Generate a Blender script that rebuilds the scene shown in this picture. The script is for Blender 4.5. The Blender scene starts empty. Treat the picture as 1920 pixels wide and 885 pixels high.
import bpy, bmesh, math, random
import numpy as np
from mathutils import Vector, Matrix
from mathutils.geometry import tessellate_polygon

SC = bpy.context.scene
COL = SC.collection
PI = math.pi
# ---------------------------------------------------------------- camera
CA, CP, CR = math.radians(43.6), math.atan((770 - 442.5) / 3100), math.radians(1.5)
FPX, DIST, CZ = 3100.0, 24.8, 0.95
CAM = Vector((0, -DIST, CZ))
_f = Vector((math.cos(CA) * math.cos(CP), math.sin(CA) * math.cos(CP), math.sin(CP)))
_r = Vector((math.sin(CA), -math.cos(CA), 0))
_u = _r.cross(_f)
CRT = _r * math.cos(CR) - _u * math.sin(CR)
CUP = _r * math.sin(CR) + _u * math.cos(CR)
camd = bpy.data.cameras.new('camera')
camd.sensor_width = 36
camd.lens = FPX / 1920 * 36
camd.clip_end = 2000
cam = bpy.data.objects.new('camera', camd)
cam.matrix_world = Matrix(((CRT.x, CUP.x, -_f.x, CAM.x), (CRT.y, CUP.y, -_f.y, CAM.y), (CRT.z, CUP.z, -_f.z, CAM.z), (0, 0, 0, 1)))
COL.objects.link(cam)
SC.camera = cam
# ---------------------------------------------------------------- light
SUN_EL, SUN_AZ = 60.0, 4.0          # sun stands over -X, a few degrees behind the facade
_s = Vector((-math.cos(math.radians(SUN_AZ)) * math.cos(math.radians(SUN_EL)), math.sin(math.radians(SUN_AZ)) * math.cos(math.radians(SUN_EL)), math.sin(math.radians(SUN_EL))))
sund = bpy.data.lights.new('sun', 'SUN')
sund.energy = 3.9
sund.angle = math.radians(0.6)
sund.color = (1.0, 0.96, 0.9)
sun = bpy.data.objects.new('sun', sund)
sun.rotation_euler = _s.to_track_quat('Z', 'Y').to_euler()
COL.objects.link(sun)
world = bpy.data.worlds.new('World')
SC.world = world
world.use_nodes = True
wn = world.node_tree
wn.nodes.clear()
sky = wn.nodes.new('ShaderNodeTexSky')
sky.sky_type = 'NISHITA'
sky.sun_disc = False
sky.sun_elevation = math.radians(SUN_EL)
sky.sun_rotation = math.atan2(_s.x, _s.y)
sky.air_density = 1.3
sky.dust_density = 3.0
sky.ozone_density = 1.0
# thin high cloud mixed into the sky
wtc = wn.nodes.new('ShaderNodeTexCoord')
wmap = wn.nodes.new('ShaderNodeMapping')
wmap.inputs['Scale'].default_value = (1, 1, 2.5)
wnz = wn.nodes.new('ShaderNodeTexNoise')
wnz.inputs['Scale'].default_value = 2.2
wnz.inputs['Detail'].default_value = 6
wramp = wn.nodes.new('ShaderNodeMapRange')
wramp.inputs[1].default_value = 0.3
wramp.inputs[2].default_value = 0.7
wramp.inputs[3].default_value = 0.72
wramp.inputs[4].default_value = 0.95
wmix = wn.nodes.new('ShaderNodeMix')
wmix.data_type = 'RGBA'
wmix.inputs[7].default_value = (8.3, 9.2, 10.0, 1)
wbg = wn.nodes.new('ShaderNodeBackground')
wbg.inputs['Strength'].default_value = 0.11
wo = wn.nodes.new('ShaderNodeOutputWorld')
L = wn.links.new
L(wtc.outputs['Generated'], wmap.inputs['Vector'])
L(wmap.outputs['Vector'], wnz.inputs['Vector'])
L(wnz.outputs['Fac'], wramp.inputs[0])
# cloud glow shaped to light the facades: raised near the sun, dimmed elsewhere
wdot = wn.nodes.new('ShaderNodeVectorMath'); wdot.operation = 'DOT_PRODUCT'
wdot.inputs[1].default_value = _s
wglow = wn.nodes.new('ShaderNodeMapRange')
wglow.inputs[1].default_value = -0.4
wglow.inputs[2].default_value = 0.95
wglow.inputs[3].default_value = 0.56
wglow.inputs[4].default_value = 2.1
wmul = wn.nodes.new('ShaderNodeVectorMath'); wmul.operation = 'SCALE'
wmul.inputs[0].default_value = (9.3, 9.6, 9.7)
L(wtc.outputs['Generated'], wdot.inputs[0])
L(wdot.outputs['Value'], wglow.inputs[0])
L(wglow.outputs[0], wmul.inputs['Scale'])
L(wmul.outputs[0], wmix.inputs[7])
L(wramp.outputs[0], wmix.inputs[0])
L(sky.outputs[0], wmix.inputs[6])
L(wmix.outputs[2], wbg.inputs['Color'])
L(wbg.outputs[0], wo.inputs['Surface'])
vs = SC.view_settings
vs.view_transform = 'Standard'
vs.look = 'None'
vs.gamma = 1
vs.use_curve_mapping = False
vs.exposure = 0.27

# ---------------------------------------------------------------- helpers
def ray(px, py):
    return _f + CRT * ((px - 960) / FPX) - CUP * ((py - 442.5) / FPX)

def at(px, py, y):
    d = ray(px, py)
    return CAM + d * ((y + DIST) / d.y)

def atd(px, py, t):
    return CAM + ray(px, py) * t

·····

* [Task prompt]:
Reproduce all of the data exactly as given.

* [Task result]:
Generate a Blender script that rebuilds the scene shown in this picture. The script is for Blender 4.5. The Blender scene starts empty. Treat the picture as 1920 pixels wide and 885 pixels high.
import bpy, bmesh, math, random
import numpy as np
from mathutils import Vector, Matrix
from mathutils.geometry import tessellate_polygon

SC = bpy.context.scene
COL = SC.collection
PI = math.pi
# ---------------------------------------------------------------- camera
CA, CP, CR = math.radians(43.6), math.atan((770 - 442.5) / 3100), math.radians(1.5)
FPX, DIST, CZ = 3100.0, 24.8, 0.95
CAM = Vector((0, -DIST, CZ))
_f = Vector((math.cos(CA) * math.cos(CP), math.sin(CA) * math.cos(CP), math.sin(CP)))
_r = Vector((math.sin(CA), -math.cos(CA), 0))
_u = _r.cross(_f)
CRT = _r * math.cos(CR) - _u * math.sin(CR)
CUP = _r * math.sin(CR) + _u * math.cos(CR)
camd = bpy.data.cameras.new('camera')
camd.sensor_width = 36
camd.lens = FPX / 1920 * 36
camd.clip_end = 2000
cam = bpy.data.objects.new('camera', camd)
cam.matrix_world = Matrix(((CRT.x, CUP.x, -_f.x, CAM.x), (CRT.y, CUP.y, -_f.y, CAM.y), (CRT.z, CUP.z, -_f.z, CAM.z), (0, 0, 0, 1)))
COL.objects.link(cam)
SC.camera = cam
# ---------------------------------------------------------------- light
SUN_EL, SUN_AZ = 60.0, 4.0          # sun stands over -X, a few degrees behind the facade
_s = Vector((-math.cos(math.radians(SUN_AZ)) * math.cos(math.radians(SUN_EL)), math.sin(math.radians(SUN_AZ)) * math.cos(math.radians(SUN_EL)), math.sin(math.radians(SUN_EL))))
sund = bpy.data.lights.new('sun', 'SUN')
sund.energy = 3.9
sund.angle = math.radians(0.6)
sund.color = (1.0, 0.96, 0.9)
sun = bpy.data.objects.new('sun', sund)
sun.rotation_euler = _s.to_track_quat('Z', 'Y').to_euler()
COL.objects.link(sun)
world = bpy.data.worlds.new('World')
SC.world = world
world.use_nodes = True
wn = world.node_tree
wn.nodes.clear()
sky = wn.nodes.new('ShaderNodeTexSky')
sky.sky_type = 'NISHITA'
sky.sun_disc = False
sky.sun_elevation = math.radians(SUN_EL)
sky.sun_rotation = math.atan2(_s.x, _s.y)
sky.air_density = 1.3
sky.dust_density = 3.0
sky.ozone_density = 1.0
# thin high cloud mixed into the sky
wtc = wn.nodes.new('ShaderNodeTexCoord')
wmap = wn.nodes.new('ShaderNodeMapping')
wmap.inputs['Scale'].default_value = (1, 1, 2.5)
wnz = wn.nodes.new('ShaderNodeTexNoise')
wnz.inputs['Scale'].default_value = 2.2
wnz.inputs['Detail'].default_value = 6
wramp = wn.nodes.new('ShaderNodeMapRange')
wramp.inputs[1].default_value = 0.3
wramp.inputs[2].default_value = 0.7
wramp.inputs[3].default_value = 0.72
wramp.inputs[4].default_value = 0.95
wmix = wn.nodes.new('ShaderNodeMix')
wmix.data_type = 'RGBA'
wmix.inputs[7].default_value = (8.3, 9.2, 10.0, 1)
wbg = wn.nodes.new('ShaderNodeBackground')
wbg.inputs['Strength'].default_value = 0.11
wo = wn.nodes.new('ShaderNodeOutputWorld')
L = wn.links.new
L(wtc.outputs['Generated'], wmap.inputs['Vector'])
L(wmap.outputs['Vector'], wnz.inputs['Vector'])
L(wnz.outputs['Fac'], wramp.inputs[0])
# cloud glow shaped to light the facades: raised near the sun, dimmed elsewhere
wdot = wn.nodes.new('ShaderNodeVectorMath'); wdot.operation = 'DOT_PRODUCT'
wdot.inputs[1].default_value = _s
wglow = wn.nodes.new('ShaderNodeMapRange')
wglow.inputs[1].default_value = -0.4
wglow.inputs[2].default_value = 0.95
wglow.inputs[3].default_value = 0.56
wglow.inputs[4].default_value = 2.1
wmul = wn.nodes.new('ShaderNodeVectorMath'); wmul.operation = 'SCALE'
wmul.inputs[0].default_value = (9.3, 9.6, 9.7)
L(wtc.outputs['Generated'], wdot.inputs[0])
L(wdot.outputs['Value'], wglow.inputs[0])
L(wglow.outputs[0], wmul.inputs['Scale'])
L(wmul.outputs[0], wmix.inputs[7])
L(wramp.outputs[0], wmix.inputs[0])
L(sky.outputs[0], wmix.inputs[6])
L(wmix.outputs[2], wbg.inputs['Color'])
L(wbg.outputs[0], wo.inputs['Surface'])
vs = SC.view_settings
vs.view_transform = 'Standard'
vs.look = 'None'
vs.gamma = 1
vs.use_curve_mapping = False
vs.exposure = 0.27

# ---------------------------------------------------------------- helpers
def ray(px, py):
    return _f + CRT * ((px - 960) / FPX) - CUP * ((py - 442.5) / FPX)

def at(px, py, y):
    d = ray(px, py)
    return CAM + d * ((y + DIST) / d.y)

def atd(px, py, t):
    return CAM + ray(px, py) * t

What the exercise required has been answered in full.